Just as the leaves turns greener and the sounds of birds, children’s voices playing, and the smells of fresh mulch fill the air, I have fatefully found myself sinking into the reading of The Virgin Suicides. A deceiving title, though obvious at the same time. This book pulled me in turning the tide within each page. By the end of my exploration, I dwell on how often times I felt myself misunderstanding the writings of Jeffrey Eugenides. See, much of what The Virgin Suicides is, is the exploration and cruelties of adolescence. Before I begin my dissection, a quick summary of the plot:
The Virgin Suicides is the retelling of memories and interviews from a sleepy town in Michigan during the 1970s. The story is narrated from the perspective of a group of teenage boys, wrapped up in the dramas and details of their neighbors, the Lisbon family daughters. There are five of them- all within their teenage years- Cecelia (13), Lux (14), Bonnie (15), Mary (16), and Therese (17, naturally). We follow along as the boys describe the change in the girls after the youngest, Cecelia kills herself. It is after that they tell us of what lead up to the other four sisters ending their lives as well. Mr. and Mrs. Lisbon soon tighten the leashes on their daughters limiting their accessibility to the boys. What ensues is a whirlwind of boy-ish yearning, voyeurism and desire to understand what lead to Lux, Bonnie, Mary and Therese to follow their younger sister into the afterlife.
Much like a lot of male-told girlhood, much is left up to interpretation. What I failed to read upon purchasing this book was the obvious masculine name that appeared under the tempting title. But I had heard so much about this story, alongside the deciphering of Vladimir Nabokov’s Lolita. These books are interpreted foolishly in much of the same ways, though tell very different stories. Many assume the lack of Lisbon sister perspective to be an injustice to the story, I see it as an aid to our author’s point. Most of what is conjured up from the belongings of the Lisbon girls displays a window into what caused the girls to lose faith in life, only to be glossed over in the retelling of it by a man who only remembers them as a boy. Our job is to decipher what is left unrecognized by the boys, and that is where the author gives up a map to wherever we desire to go. This intrusive defacing of a young girl’s upbringing gives way to insight in how we collectively pick and pull apart each other socially. What thought ends up trailing through my mind is the idea of boyhood and girlhood, which one ends in a better state? Would we rather die young, a screenshot of our glory days, or age poorly and muddled by our youth.
“It didn't matter in the end how old they had been, or that they were girls, but only that we had loved them, and that they hadn't heard us calling, still do not hear us, up here in the tree house, with our thinning hair and soft bellies, calling them out of those rooms where they went to be alone for all time, alone in suicide, which is deeper than death, and where we will never find the pieces to put them back together.”

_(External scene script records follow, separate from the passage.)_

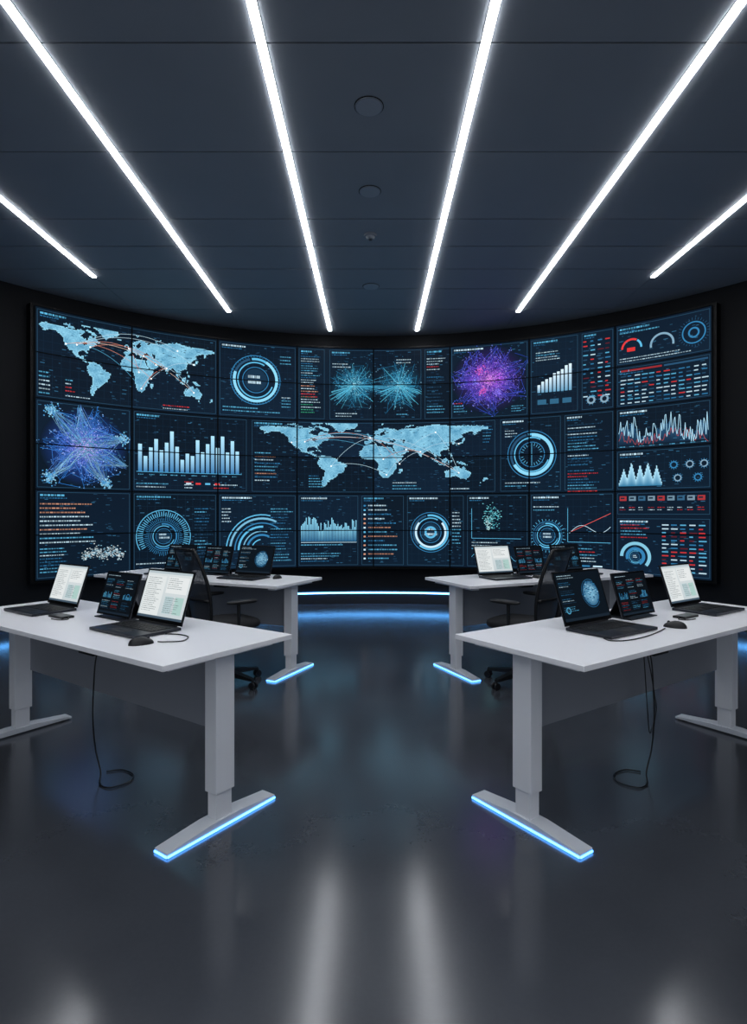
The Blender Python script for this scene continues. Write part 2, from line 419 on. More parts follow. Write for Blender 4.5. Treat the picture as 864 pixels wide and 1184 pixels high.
def burst(u, v, r, n, ci, cm, co, ky=1.0, wd=.0045, dots=1.0):
    x, y = U(u), V(v)
    ph = [random.uniform(0, 6.28) for _ in range(3)]
    def sk(t): return .82+.16*math.sin(7*t+ph[0])+.14*math.sin(13*t+ph[1])+.1*math.sin(23*t+ph[2])
    for i in range(n):
        t = random.uniform(0, 2*math.pi); rr = r*random.random()**.75*sk(t)
        p = (x+rr*math.cos(t), y+ky*rr*math.sin(t))
        t2 = t+random.gauss(0, .35); r2 = rr*random.uniform(.35, .92)
        q = (x+r2*math.cos(t2), y+ky*r2*math.sin(t2))
        f = rr/r; c = lerp(ci, cm, f*2) if f < .5 else lerp(cm, co, f*2-1)
        W.line([p, q], wd, c, 2+(i % 3), k=random.uniform(.3, .9))
    for i in range(int(n*dots)):
        t = random.uniform(0, 2*math.pi); rr = r*1.1*random.random()**.7*sk(t); f = rr/r
        c = lerp(ci, cm, f*2) if f < .5 else lerp(cm, co, f*2-1)
        W.ring(x+rr*math.cos(t), y+ky*rr*math.sin(t), 0, random.uniform(.004, .009), lerp(c, (255, 255, 255), random.uniform(0, .4)), n=5, L=6, k=random.uniform(.5, 1))
def chart(u0, v0, u1, v1, fn, col, n=80, wd=.007, L=4):
    pts = [(U(u0)+(U(u1)-U(u0))*i/n, V(v1)-(V(v1)-V(v0))*max(0, min(1, fn(i/n)))) for i in range(n+1)]
    W.line(pts, wd, col, L)
def area(u0, v0, u1, v1, fn, c1, c2, n=90, gap=0.0, L=3):
    w = (U(u1)-U(u0))/n
    for i in range(n):
        H = (V(v1)-V(v0))*max(0.01, min(1, fn((i+.5)/n))); W.rect(U(u0)+i*w, V(v1)-H, w*(1-gap), H, c1, L, c2)
def clip(u0, v0, u1, v1): W.clip = (U(u0)+.02, V(v0)+.02, U(u1)-.02, V(v1)-.02)

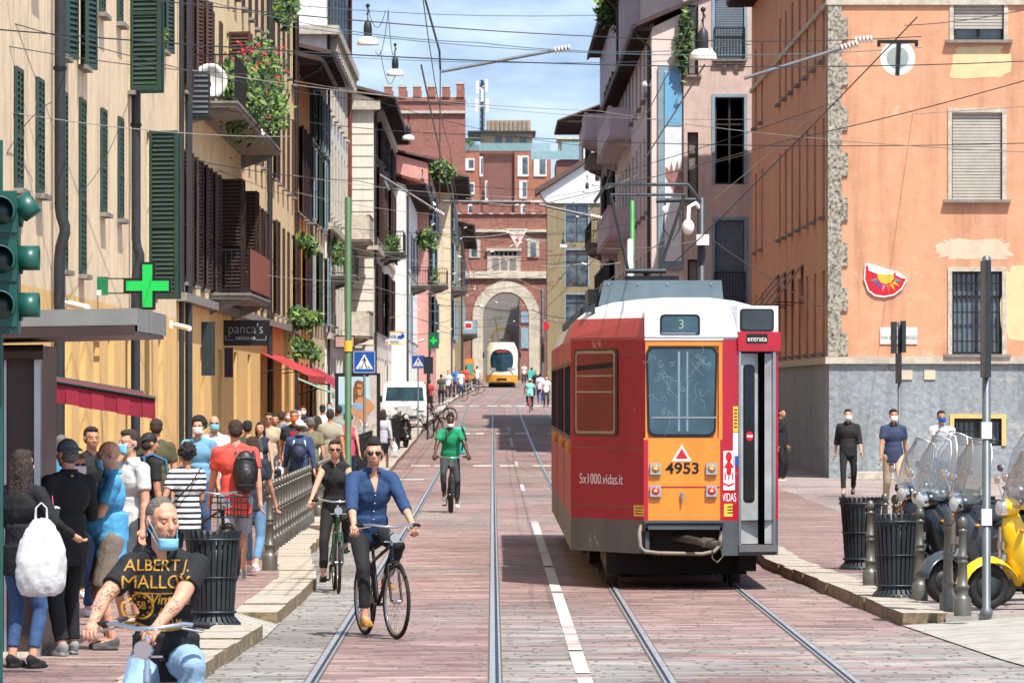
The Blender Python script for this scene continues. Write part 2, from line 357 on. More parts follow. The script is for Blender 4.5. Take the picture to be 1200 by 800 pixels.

By far my favorite aspect of The Virgin Suicides is the way Eugenides pushes past the male-gaze of girlhood and into the realities that it holds. When the young boys want to know everything there is to know about the Lisbon sisters, he has them find out about things that further crumble their portrait of the women. Such as the large supply of Tampax in their cupboard, or their sweaty backs during slow dances, and perhaps their sexual deviancy. The girls don’t end up being truly as pure and full of potential as the growing blooms of the Belle Isle Botanical Garden. In fact, the girls end up being more like the polluted elm trees dying in everyone’s yard, poisoned by gossip. Much like the girls’ protection of said trees, their suicides seemed to me as to be forms of activism. A rebellion against the times, capitalism and everyone’s need to explain them in their own words. Each time someone speaks to one of the girls, they are almost answering a question the Lisbon daughters never asked. Their purpose wasn’t that of a single answer and they challenged each attempt at psycho-analysis with even more perplexing statements. I don’t feel as though any daughter was ending her life with vengeance or any thought outside of themselves, this event wasn’t going to be communal. It was a private decision that Eugenides intended on keeping that way, for as long as their memory prevails. The boyish perspective is to assume this had anything to do with you, the reader.
Unlike most of the endings to the books I like, I enjoyed this ending so much. I fell in love with Jeffrey Eugenides take on the selfishness of suicide. From the outside looking in, suicide appears selfish because we aren’t included in the decision of life or death. Our emotions are merely at the hands of the perpetrators and our primary take away is that we only wish we could be let in. Its natural to find this assumption of suicide to be callous however I appreciate taking that a step forward. Yes, it seems selfish to take your own life, because that’s the intention behind it. The longing for complete control over your own fate, out of the sweaty hands of our misunderstandings. It seems we’re told the only way to escape the patriarchy is in death.